### What this task involves:
Your reply should be a single number: how many lines contain the string "pixels".

### Data shown:
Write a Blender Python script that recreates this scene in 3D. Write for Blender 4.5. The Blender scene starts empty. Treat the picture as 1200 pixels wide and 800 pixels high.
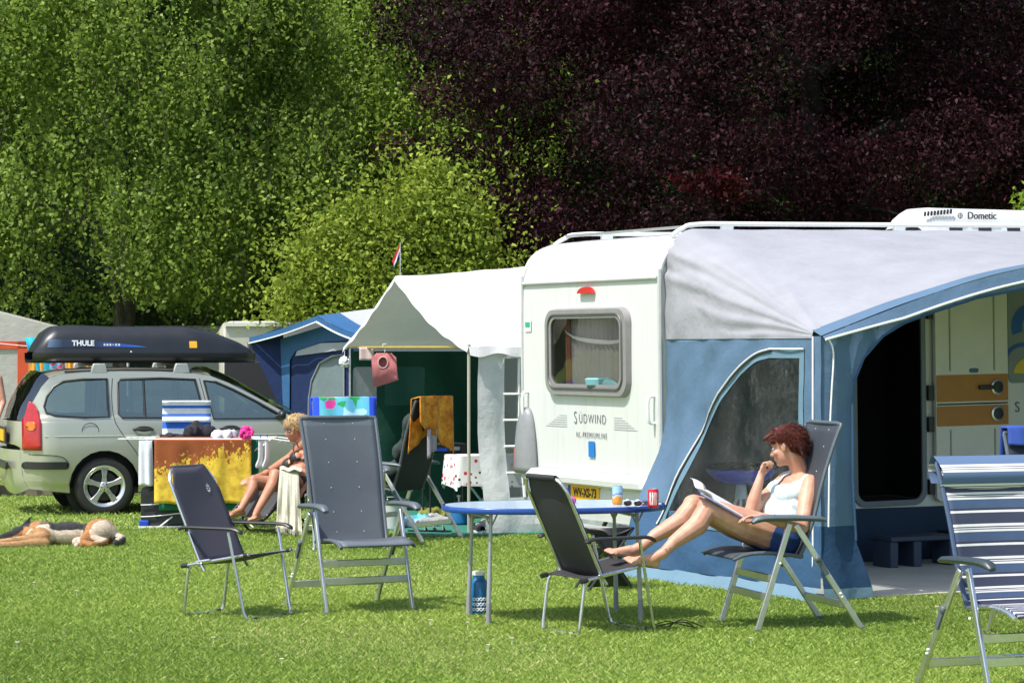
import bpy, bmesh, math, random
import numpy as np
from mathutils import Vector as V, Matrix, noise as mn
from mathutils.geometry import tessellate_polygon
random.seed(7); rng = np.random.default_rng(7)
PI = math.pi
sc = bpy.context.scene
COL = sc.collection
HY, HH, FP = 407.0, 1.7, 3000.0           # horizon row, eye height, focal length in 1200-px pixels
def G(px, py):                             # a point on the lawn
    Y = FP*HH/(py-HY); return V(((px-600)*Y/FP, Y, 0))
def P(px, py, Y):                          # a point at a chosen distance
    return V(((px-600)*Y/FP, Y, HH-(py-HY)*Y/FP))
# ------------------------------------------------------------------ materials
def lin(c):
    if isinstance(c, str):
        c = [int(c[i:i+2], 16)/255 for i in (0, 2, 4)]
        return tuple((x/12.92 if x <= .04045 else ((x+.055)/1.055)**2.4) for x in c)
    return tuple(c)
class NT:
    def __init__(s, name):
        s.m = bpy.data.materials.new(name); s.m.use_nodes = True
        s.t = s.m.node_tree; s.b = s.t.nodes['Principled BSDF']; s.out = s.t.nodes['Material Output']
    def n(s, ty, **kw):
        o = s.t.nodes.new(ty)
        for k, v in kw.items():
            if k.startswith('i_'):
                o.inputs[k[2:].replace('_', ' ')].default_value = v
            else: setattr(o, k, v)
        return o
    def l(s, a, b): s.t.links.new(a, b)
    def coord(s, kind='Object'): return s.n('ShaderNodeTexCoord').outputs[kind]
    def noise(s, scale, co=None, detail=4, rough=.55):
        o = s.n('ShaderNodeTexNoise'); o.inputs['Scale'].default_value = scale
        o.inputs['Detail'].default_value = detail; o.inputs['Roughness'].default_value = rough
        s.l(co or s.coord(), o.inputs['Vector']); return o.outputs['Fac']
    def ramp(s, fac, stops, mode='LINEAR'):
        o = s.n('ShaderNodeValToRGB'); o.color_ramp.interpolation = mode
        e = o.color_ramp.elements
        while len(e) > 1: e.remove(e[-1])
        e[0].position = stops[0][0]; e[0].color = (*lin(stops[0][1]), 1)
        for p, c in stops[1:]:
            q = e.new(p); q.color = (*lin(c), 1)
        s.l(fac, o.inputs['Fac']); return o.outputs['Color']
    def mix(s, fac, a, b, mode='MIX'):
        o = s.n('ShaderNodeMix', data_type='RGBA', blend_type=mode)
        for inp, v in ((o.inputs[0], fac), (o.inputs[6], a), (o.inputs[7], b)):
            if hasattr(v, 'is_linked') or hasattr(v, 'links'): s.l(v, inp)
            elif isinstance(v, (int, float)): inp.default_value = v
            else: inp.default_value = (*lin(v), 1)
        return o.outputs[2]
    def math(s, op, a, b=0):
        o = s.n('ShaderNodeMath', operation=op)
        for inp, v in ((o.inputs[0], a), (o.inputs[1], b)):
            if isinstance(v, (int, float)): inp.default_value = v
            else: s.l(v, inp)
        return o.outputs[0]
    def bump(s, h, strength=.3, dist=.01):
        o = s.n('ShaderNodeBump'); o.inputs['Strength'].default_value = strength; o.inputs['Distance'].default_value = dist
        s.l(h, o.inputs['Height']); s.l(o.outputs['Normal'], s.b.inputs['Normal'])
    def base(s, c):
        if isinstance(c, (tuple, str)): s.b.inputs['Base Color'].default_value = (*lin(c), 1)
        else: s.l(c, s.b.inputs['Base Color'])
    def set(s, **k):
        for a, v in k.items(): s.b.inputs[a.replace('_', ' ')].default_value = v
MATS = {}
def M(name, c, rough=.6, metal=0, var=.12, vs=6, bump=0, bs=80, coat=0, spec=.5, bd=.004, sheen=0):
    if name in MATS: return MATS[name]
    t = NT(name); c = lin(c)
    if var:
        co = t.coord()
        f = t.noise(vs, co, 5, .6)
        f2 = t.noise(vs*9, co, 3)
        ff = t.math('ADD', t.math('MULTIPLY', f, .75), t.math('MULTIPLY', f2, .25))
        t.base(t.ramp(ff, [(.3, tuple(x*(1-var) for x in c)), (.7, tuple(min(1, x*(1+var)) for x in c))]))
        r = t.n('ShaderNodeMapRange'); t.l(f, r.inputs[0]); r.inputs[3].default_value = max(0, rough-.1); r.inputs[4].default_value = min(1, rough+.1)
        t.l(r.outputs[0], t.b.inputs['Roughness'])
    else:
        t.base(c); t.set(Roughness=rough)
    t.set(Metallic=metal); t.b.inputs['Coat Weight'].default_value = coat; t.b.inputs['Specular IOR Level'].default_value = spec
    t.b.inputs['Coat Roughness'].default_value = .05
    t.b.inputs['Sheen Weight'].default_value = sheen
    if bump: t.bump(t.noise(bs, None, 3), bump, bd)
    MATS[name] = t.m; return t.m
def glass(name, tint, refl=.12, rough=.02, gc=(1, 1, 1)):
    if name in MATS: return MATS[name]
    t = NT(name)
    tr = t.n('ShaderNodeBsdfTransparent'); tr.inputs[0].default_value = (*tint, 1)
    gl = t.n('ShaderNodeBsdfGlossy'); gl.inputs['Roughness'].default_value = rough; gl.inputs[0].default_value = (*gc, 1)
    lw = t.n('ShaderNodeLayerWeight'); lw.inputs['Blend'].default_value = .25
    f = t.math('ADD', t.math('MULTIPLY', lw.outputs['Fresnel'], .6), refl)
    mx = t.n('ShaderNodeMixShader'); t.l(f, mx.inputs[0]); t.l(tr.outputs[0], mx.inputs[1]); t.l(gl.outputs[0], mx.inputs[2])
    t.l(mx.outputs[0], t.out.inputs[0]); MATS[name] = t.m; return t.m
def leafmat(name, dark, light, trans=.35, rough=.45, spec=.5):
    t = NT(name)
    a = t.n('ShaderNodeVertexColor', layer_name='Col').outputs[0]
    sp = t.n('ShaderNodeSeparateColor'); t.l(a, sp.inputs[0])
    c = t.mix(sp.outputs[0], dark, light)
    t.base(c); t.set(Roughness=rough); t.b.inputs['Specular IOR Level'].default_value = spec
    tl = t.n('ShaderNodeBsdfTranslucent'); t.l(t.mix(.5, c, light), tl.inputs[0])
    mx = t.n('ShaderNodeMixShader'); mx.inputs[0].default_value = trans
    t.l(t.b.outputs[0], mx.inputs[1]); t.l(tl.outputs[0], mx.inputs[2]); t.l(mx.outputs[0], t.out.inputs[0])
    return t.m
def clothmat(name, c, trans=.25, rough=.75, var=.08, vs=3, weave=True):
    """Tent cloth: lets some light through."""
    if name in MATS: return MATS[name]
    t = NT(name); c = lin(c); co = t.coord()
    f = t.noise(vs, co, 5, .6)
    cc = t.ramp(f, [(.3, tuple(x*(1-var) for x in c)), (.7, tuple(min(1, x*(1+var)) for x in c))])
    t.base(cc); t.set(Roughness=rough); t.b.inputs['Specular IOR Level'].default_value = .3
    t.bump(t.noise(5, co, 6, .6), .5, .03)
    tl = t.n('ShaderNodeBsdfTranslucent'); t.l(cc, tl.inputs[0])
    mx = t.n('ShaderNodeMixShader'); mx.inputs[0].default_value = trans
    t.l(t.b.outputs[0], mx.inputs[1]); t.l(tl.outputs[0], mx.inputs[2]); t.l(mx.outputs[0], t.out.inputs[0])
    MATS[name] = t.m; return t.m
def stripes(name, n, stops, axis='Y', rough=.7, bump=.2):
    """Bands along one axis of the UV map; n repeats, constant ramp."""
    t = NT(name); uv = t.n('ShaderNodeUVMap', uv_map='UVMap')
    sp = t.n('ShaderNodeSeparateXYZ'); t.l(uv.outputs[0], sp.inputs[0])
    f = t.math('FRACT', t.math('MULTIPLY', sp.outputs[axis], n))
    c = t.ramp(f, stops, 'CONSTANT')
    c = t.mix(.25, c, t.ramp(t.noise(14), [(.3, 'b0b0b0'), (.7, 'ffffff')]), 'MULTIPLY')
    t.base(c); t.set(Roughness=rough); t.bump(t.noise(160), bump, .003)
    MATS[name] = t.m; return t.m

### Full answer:
2